In einem Artikel des renommierten Fachmagazins Science appellieren die beiden Experten Derek Ruths von der McGill University in Montreal und Jürgen Pfeffer von der Carnegie Mellon University in Pittsburgh für mehr wissenschaftliche Korrektheit: Informationen aus sozialen Medien hafteten immer gewisse Verzerrungseffekte an. Forscher müssten deshalb Mittel und Wege finden, diese zu korrigieren oder zumindest die eingeschränkte Aussagekraft ihrer Daten anerkennen. Viele tun dies aber offensichtlich nicht.
Laut Pfeffer und Ruths ist das Problem von nicht unbedeutendem Ausmaß. Jährlich werden tausende Studien veröffentlicht, deren Ergebnisse ausschließlich auf Daten aus Twitter und anderen sozialen Medien beruhen. Das scheint kaum verwunderlich. Schließlich eröffnet sich Wissenschaftlern mit diesen Quellen ein nie zuvor dagewesener Datenpool: Angefangen von persönlichen Daten wie Geburtsjahr, Geschlecht und Job, bis hin zu Meinungen zu bestimmten Themen oder unsere grundsätzliche Weltanschauung – vieles, was wir denken und tun, präsentieren wir in sozialen Netzwerken auf einem gläsernen Tablett.
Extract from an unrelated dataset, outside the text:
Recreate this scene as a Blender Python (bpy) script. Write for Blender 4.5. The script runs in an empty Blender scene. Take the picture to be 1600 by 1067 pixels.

Doch der Trend Big Data bringt nicht nur Vorteile: „Viele Forscher hoffen fälschlicherweise, sie könnten Verzerrungen und Verfälschungen ausgleichen, wenn ihr Datensatz nur groß genug ist“, äußert sich Pfeffer.
Nicht repräsentativ
Was halten die Leute von E-Zigaretten? Wie kommunizieren sie ihre Ängste? Hätte man die Proteste des arabischen Frühlings vorhersehen können? Nur auf den ersten Blick seien soziale Medien uneingeschränkt geeignet dafür, diese und ähnliche Fragen zu beantworten. Pfeffer und Ruths nennen gleich mehrere Aspekte, warum Daten aus solchen Erhebungen mit Vorsicht zu genießen sind.
Zum einen sind sie nicht repräsentativ: Forscher versuchen oft, ihre Ergebnisse zu generalisieren, um eine Aussage für die gesamte Bevölkerung treffen zu können. Das ist mit Daten aus sozialen Medien nur bedingt möglich, weil die Nutzer dieser Dienste kein Abbild der Gesellschaft darstellen. So wird etwa Instagram in den USA vor allem von jungen Menschen zwischen 18 und 19 Jahren genutzt, insbesondere von Afroamerikanern und Latinos. Pinterest dominieren hingegen 25- bis 34-jährige Frauen, die über ein durchschnittliches Einkommen von 100.000 US-Dollar verfügen.
Undurchschaubare Algorithmen und falsche Accounts
Während solche Tatsachen für jeden Forscher immerhin noch selbst erkennbar sein könnten, kann manche Frage zum Daten-Sampling von einem Außenstehenden hingegen gar nicht beantwortet werden. Denn soziale Dienste nutzen firmeneigene Algorithmen, mit denen sie ihre Datenströme kreieren und filtern – und ändern diese auch gerne mal ohne Vorwarnung. Wer als Wissenschaftler nicht zum ausgewählten Kreis derer gehört, die über die Funktionsweise der Seite genau Bescheid wissen, kennt über die Herkunft seiner Daten also im Zweifel nur die halbe Wahrheit.
Ein weiteres Problem sind die vielen Accounts, die nicht zu einer natürlichen Person gehören: So kommunizieren etwa viele PR-Experten im Auftrag von Stars und Sternchen, vertreten Politiker oder gleich ganze Unternehmen. Und manches Profil ist schlicht ein Fake, manch Follower für teures Geld gekauft. Zwar sind die Betreiber der Dienste in der Regel bemüht, falsche Accounts zu finden und zu löschen. Für einen Wissenschaftler allein dürfte es jedoch schwierig sein, jeden fragwürdigen Account in seinem Datensatz aufzuspüren.
Für einige dieser Probleme könnten bewährte Lösungen aus anderen Wissenschaftsfeldern, wie der Epidemiologie oder der Statistik, zur Rate gezogen und gegebenenfalls angepasst werden. In anderen Fällen brauche es neue Techniken und Standards, um mit Verzerrungen sinnvoll umzugehen, kommentieren die beiden Informatiker. „Vor allem aber bedarf es eines gesteigerten Bewusstseins dafür, was man eigentlich genau analysiert, wenn man mit Daten aus sozialen Medien arbeitet“, schließen sie ihren Aufsatz. Der alte Sinnspruch „Kenne deine Daten“, sei auch in diesem Kontext noch immer ein guter Rat.